Vorbehalte haben insbesondere Länder, in denen es bei den Parlamentswahlen der letzten zwei Jahre einen Rechtsruck gegeben hat: Finnland und Schweden gehören dazu, auch Italien. Es kommt ja auch hinzu, dass der Ukrainekrieg zu wirtschaftlichen Verwerfungen geführt hat. Wir sehen, dass Rechtspopulisten und leider auch Konservative versuchen, diese Krise zu nutzen, um jegliches Gesetzesvorhaben zum Schutz von Umwelt und Menschenrechten zu torpedieren. Die Krise wird als Vorwand genutzt, weil dieselben Akteure auch zuvor schon gegen ein EU-Lieferkettengesetz waren.

Man hat den Eindruck, dass die Luft für ein schlagkräftiges Gesetz immer dünner wird.

Ich bin immer noch optimistisch und glaube, dass bis spätestens Mitte Februar eine Einigung dasteht, dass die bisherigen Differenzen ausgeräumt werden können.

Was sind denn die bisherigen Erfahrungen mit dem deutschen Lieferkettengesetz? Was ist seit Inkrafttreten passiert?
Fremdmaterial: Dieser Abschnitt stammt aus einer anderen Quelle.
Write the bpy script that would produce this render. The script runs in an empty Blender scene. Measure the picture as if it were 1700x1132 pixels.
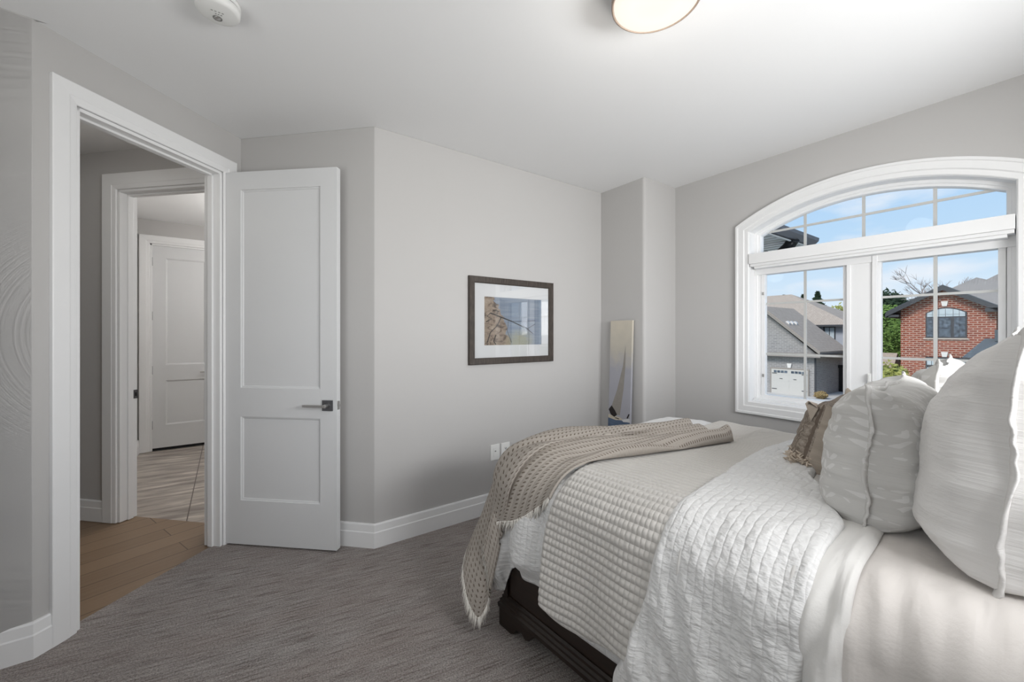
import bpy, math, random
from mathutils import Vector, Matrix, noise
random.seed(7)
S = bpy.context.scene
COL = S.collection
PI = math.pi
# ------------------------------------------------------------------ camera, sky, lights, exposure
F_PX, EYE = 668.0, 1.386
HEAD = math.radians(54.7)                    # view direction measured from the room's long axis
cam_d = bpy.data.cameras.new('camera')
cam_d.sensor_width = 36; cam_d.lens = F_PX / 1700 * 36
cam_d.shift_y = -11 / 1700; cam_d.clip_start = 0.02; cam_d.clip_end = 500
cam = bpy.data.objects.new('camera', cam_d); COL.objects.link(cam)
cam.location = (0, 0, EYE); cam.rotation_euler = (PI / 2, 0, HEAD - PI / 2)
S.camera = cam
S.view_settings.view_transform = 'Standard'; S.view_settings.look = 'None'
S.view_settings.exposure = 0.13; S.view_settings.gamma = 1.0; S.view_settings.use_curve_mapping = False

W = bpy.data.worlds.new('sky'); S.world = W; W.use_nodes = True
nt = W.node_tree; nt.nodes.clear()
def wn(t, **k):
    n = nt.nodes.new(t)
    for a, b in k.items(): setattr(n, a, b)
    return n
tc = wn('ShaderNodeTexCoord'); sep = wn('ShaderNodeSeparateXYZ'); nt.links.new(tc.outputs['Generated'], sep.inputs[0])
rp = wn('ShaderNodeValToRGB'); nt.links.new(sep.outputs['Z'], rp.inputs[0])
e = rp.color_ramp.elements
e[0].position = 0.0; e[0].color = (.80, .89, .97, 1)
e[1].position = .75; e[1].color = (.28, .50, .86, 1)
x = e.new(.16); x.color = (.52, .73, .94, 1)
x = e.new(.32); x.color = (.40, .63, .92, 1)
mp = wn('ShaderNodeMapping'); mp.inputs['Scale'].default_value = (2.2, 2.2, 7.5); mp.inputs['Location'].default_value = (1.3, .4, .55)
nt.links.new(tc.outputs['Generated'], mp.inputs[0])
nz = wn('ShaderNodeTexNoise'); nz.inputs['Scale'].default_value = 2.0; nz.inputs['Detail'].default_value = 5; nz.inputs['Roughness'].default_value = .5
nt.links.new(mp.outputs[0], nz.inputs['Vector'])
cr = wn('ShaderNodeValToRGB'); cr.color_ramp.elements[0].position = .52; cr.color_ramp.elements[1].position = .74
nt.links.new(nz.outputs['Fac'], cr.inputs[0])
mx = wn('ShaderNodeMix', data_type='RGBA'); nt.links.new(cr.outputs[0], mx.inputs[0])
nt.links.new(rp.outputs[0], mx.inputs[6]); mx.inputs[7].default_value = (.90, .92, .96, 1)
bg = wn('ShaderNodeBackground'); bg.inputs[1].default_value = 0.93
ow = wn('ShaderNodeOutputWorld'); nt.links.new(mx.outputs[2], bg.inputs[0]); nt.links.new(bg.outputs[0], ow.inputs[0])

def lamp(name, kind, loc, rot, energy, color=(1, 1, 1), **k):
    d = bpy.data.lights.new(name, kind); d.energy = energy; d.color = color
    for a, b in k.items(): setattr(d, a, b)
    o = bpy.data.objects.new(name, d); COL.objects.link(o); o.location = loc; o.rotation_euler = rot
    return o
SUN = lamp('sun', 'SUN', (0, 0, 30), (math.radians(48), 0, math.radians(-100)), 2.6, (1, .96, .9), angle=math.radians(20))
# unseen fill lights added behind and left of the camera to brighten the bedroom
REAR = lamp('fill_rear', 'AREA', (1.75, -.83, 1.70), (math.radians(-86), 0, math.radians(180)), 48, (1, 1, 1), shape='RECTANGLE', size=1.8, size_y=.66, spread=math.radians(150))
SIDE = lamp('fill_side', 'AREA', (-1.32, .75, 1.5), (math.radians(118), 0, math.radians(-90)), 15, (1, 1, 1), shape='RECTANGLE', size=1.5, size_y=1.4)
# unseen fill lights added to brighten the hall and the tiled room
HALLL = lamp('hall_fill', 'POINT', (-1.1, 3.2, 2.45), (0, 0, 0), 3.5, (1, .96, .9), shadow_soft_size=.12)
TILEL = lamp('tiled_room_fill', 'POINT', (.6, 5.0, 2.4), (0, 0, 0), 34, (1, .98, .95), shadow_soft_size=.12)

# ------------------------------------------------------------------ materials
MATS = {}
class NT:
    def __init__(s, name, rough=.6, spec=.3, metal=0.0, color=(.8, .8, .8)):
        s.m = bpy.data.materials.new(name); s.m.use_nodes = True; s.t = s.m.node_tree
        s.b = s.t.nodes['Principled BSDF']; s.out = s.t.nodes['Material Output']
        s.b.inputs['Roughness'].default_value = rough; s.b.inputs['Metallic'].default_value = metal
        s.b.inputs['Specular IOR Level'].default_value = spec; s.b.inputs['Base Color'].default_value = (*color, 1)
        MATS[name] = s.m
    def n(s, t, ins=None, **k):
        nd = s.t.nodes.new(t)
        for a, b in k.items(): setattr(nd, a, b)
        for a, b in (ins or {}).items():
            if hasattr(b, 'links'): s.t.links.new(b, nd.inputs[a])
            else: nd.inputs[a].default_value = b
        return nd
    def l(s, a, b): s.t.links.new(a, b)
    def coord(s, kind='UV', scale=(1, 1, 1), rot=(0, 0, 0), loc=(0, 0, 0)):
        c = s.n('ShaderNodeTexCoord').outputs[kind]
        return s.n('ShaderNodeMapping', {'Vector': c, 'Scale': scale, 'Rotation': rot, 'Location': loc}).outputs[0]
    def noise(s, vec, scale=5, detail=3, rough=.5, dist=0):
        return s.n('ShaderNodeTexNoise', {'Vector': vec, 'Scale': scale, 'Detail': detail, 'Roughness': rough, 'Distortion': dist}).outputs['Fac']
    def ramp(s, fac, stops):
        r = s.n('ShaderNodeValToRGB', {'Fac': fac}); el = r.color_ramp.elements
        el[0].position = stops[0][0]; el[0].color = (*stops[0][1], 1)
        el[1].position = stops[-1][0]; el[1].color = (*stops[-1][1], 1)
        for p, c in stops[1:-1]:
            x = el.new(p); x.color = (*c, 1)
        return r.outputs[0]
    def mix(s, fac, a, b, blend='MIX'):
        m = s.n('ShaderNodeMix', data_type='RGBA', blend_type=blend)
        for i, v in ((0, fac), (6, a), (7, b)):
            if hasattr(v, 'links'): s.l(v, m.inputs[i])
            else: m.inputs[i].default_value = v if i == 0 else ((*v, 1) if len(v) == 3 else v)
        return m.outputs[2]
    def math(s, op, a, b=0.0, c=0.0):
        m = s.n('ShaderNodeMath', operation=op)
        for i, v in enumerate((a, b, c)):
            if hasattr(v, 'links'): s.l(v, m.inputs[i])
            else: m.inputs[i].default_value = v
        return m.outputs[0]
    def col(s, c): s.l(c, s.b.inputs['Base Color'])
    def bump(s, h, strength=.3, dist=.01):
        b = s.n('ShaderNodeBump', {'Height': h, 'Strength': strength, 'Distance': dist}); s.l(b.outputs[0], s.b.inputs['Normal'])
def plain(name, color, rough=.6, metal=0.0, spec=.3, var=.0, vs=6):
    k = NT(name, rough, spec, metal, color)
    if var:
        f = k.noise(k.coord('Object'), vs, 3)
        k.col(k.mix(f, tuple(c * (1 - var) for c in color), tuple(min(1, c * (1 + var)) for c in color)))
    return k.m
k = NT('wall_paint', .85, .15); k.col(k.mix(k.noise(k.coord('Object'), 1.5, 2), (.535, .524, .514), (.552, .541, .531))); k.bump(k.noise(k.coord('Object'), 350, 2), .06, .002)
k = NT('ceiling_paint', .9, .1); k.col(k.mix(k.noise(k.coord('Object'), 2, 2), (.87, .87, .87), (.88, .88, .88))); k.bump(k.noise(k.coord('Object'), 300, 2), .05, .002)
plain('trim_white', (.87, .87, .87), .38, spec=.4, var=.01)
plain('door_white', (.74, .745, .75), .42, spec=.4, var=.01)
plain('vinyl_white', (.89, .89, .89), .35, spec=.4, var=.01)
plain('plastic_white', (.82, .82, .80), .4, var=.01)
plain('plastic_grey', (.25, .25, .24), .3, var=.05)
plain('dark_slot', (.03, .03, .03), .6, var=.1)
plain('gap_black', (.02, .02, .02), .9, var=.1)
plain('nickel', (.55, .54, .53), .28, .9, var=.03)
plain('gunmetal', (.16, .16, .17), .35, .8, var=.03)
plain('bronze_rim', (.33, .26, .21), .5, .2, var=.03)
plain('muntin_grey', (.62, .62, .60), .45, var=.02)
k = NT('lamp_glass', .4); k.b.inputs['Emission Strength'].default_value = .90; k.b.inputs['Base Color'].default_value = (.10, .09, .08, 1)
g = k.n('ShaderNodeTexCoord').outputs['Object']
d_ = k.n('ShaderNodeVectorMath', {0: g}, operation='LENGTH').outputs['Value']
k.l(k.ramp(d_, [(.0, (.80, .66, .48)), (.06, (.90, .80, .64)), (.13, (1, .93, .82))]), k.b.inputs['Emission Color'])
k = NT('carpet', .95, .05)
v = k.coord('Object', (1, 1, 1), (0, 0, math.radians(10)))
vs_ = k.n('ShaderNodeMapping', {'Vector': v, 'Scale': (3.4, 58, 1)}).outputs[0]
st = k.noise(vs_, 1.6, 5, .7)
blot = k.noise(k.n('ShaderNodeMapping', {'Vector': v, 'Scale': (1.0, 3.2, 1)}).outputs[0], 1.3, 3, .6)
fine = k.noise(v, 150, 3, .75)
c1 = k.ramp(st, [(.36, (.10, .09, .085)), (.42, (.28, .258, .246)), (.54, (.445, .425, .412)), (.72, (.62, .60, .585))])
c2 = k.mix(k.math('MULTIPLY', blot, .9), c1, (.37, .31, .285))
c3 = k.mix(.62, c2, k.ramp(fine, [(.33, (.16, .16, .16)), (.66, (.92, .92, .92))]), 'OVERLAY')
k.col(c3); k.bump(k.math('ADD', k.math('MULTIPLY', st, .8), fine), .9, .012)
k = NT('hall_oak', .42, .4)
v = k.coord('Object', (1, 1, 1), (0, 0, math.radians(-20)))
bk = k.n('ShaderNodeTexBrick', {'Vector': v, 'Color1': (.0, .0, .0, 1), 'Color2': (1, 1, 1, 1), 'Mortar': (.5, .5, .5, 1), 'Scale': 1, 'Mortar Size': .003, 'Brick Width': 1.5, 'Row Height': .16}, offset=.37)
gr = k.noise(k.n('ShaderNodeMapping', {'Vector': v, 'Scale': (1.5, 22, 1)}).outputs[0], 2.2, 5, .6, .4)
base = k.mix(k.n('ShaderNodeSeparateColor', {0: bk.outputs['Color']}).outputs[0], (.185, .112, .062), (.275, .180, .108))
base = k.mix(k.math('MULTIPLY', gr, .8), base, (.30, .215, .145)); base = k.mix(bk.outputs['Fac'], base, (.10, .06, .035)); k.col(base); k.bump(gr, .1, .003)
k = NT('stone_tile', .35, .4)
v = k.coord('Object')
bk = k.n('ShaderNodeTexBrick', {'Vector': k.coord('Object', loc=(.246, .13, 0), rot=(0, 0, 0)), 'Scale': 1, 'Mortar Size': .004, 'Brick Width': .62, 'Row Height': 1.24, 'Color1': (0, 0, 0, 1), 'Color2': (1, 1, 1, 1)}, offset=0)
gr = k.noise(k.n('ShaderNodeMapping', {'Vector': k.coord('Object', rot=(0, 0, math.radians(6))), 'Scale': (1.3, 8, 1)}).outputs[0], 1.7, 5, .62, .3)
base = k.ramp(gr, [(.32, (.20, .165, .145)), (.45, (.33, .285, .25)), (.55, (.45, .40, .35)), (.68, (.66, .60, .53))])
k.col(k.mix(bk.outputs['Fac'], base, (.09, .065, .05)))
k = NT('dark_wood', .32, .5)
gr = k.noise(k.coord('UV', (2, 40, 1)), 1.5, 4, .6)
k.col(k.ramp(gr, [(.3, (.010, .006, .004)), (.7, (.026, .015, .010))]))
k = NT('frame_wood', .45, .4)
gr = k.noise(k.coord('UV', (60, 9, 1)), 1.5, 4, .6)
k.col(k.ramp(gr, [(.3, (.030, .023, .019)), (.7, (.085, .068, .056))])); k.bump(gr, .2, .002)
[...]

Beim BAFA ist eine Abteilung eingerichtet worden, in der inzwischen 101 Mitarbeitende beschäftigt sind. Es wurde ein Fragebogen für Unternehmen entwickelt, der die Anforderungen vom Lieferkettengesetz abfragt. Und nach unseren Informationen sind schon 25 Beschwerden von Betroffenen und zivilgesellschaftlichen Organisationen eingegangen, die jetzt vom BAFA geprüft werden. Für eine Zwischenbilanz ist es zu früh. Aber unser Eindruck ist, dass das Lieferkettengesetz trotz seiner Schwächen Wirkung zeigt: Dass Unternehmen Beschwerden von Betroffenen oder auch Medienberichte sehr viel ernster nehmen, seitdem es Bußgelder droht, wenn das nicht berücksichtigt wird. Unternehmen analysieren ihre Risiken intensiver. Sie gehen auf Gewerkschaften zu und ergreifen Maßnahmen, um Missstände zu beenden oder ihnen vorzubeugen. 

Und gibt es auch Berichte von Firmen, die sagen: Wir schaffen das nicht mehr, wir müssen jetzt Abstriche machen?

Wir hören vielmehr von vielen Unternehmen, wie zum Beispiel Tchibo, Henkel, auch von Lidl, Aldi und Kik – zum Teil also Unternehmen, die jetzt nicht bekannt dafür sind, dass sie sich schon ewig lange um Menschenrechte und die Umwelt in besonderem Maße kümmern –, dass die Anforderungen des Lieferkettengesetzes durchaus umsetzbar sind. Und wir sehen auch deutliche Fortschritte bei vielen von diesen Unternehmen. Das heißt: Es ist machbar. Man muss es nur wollen.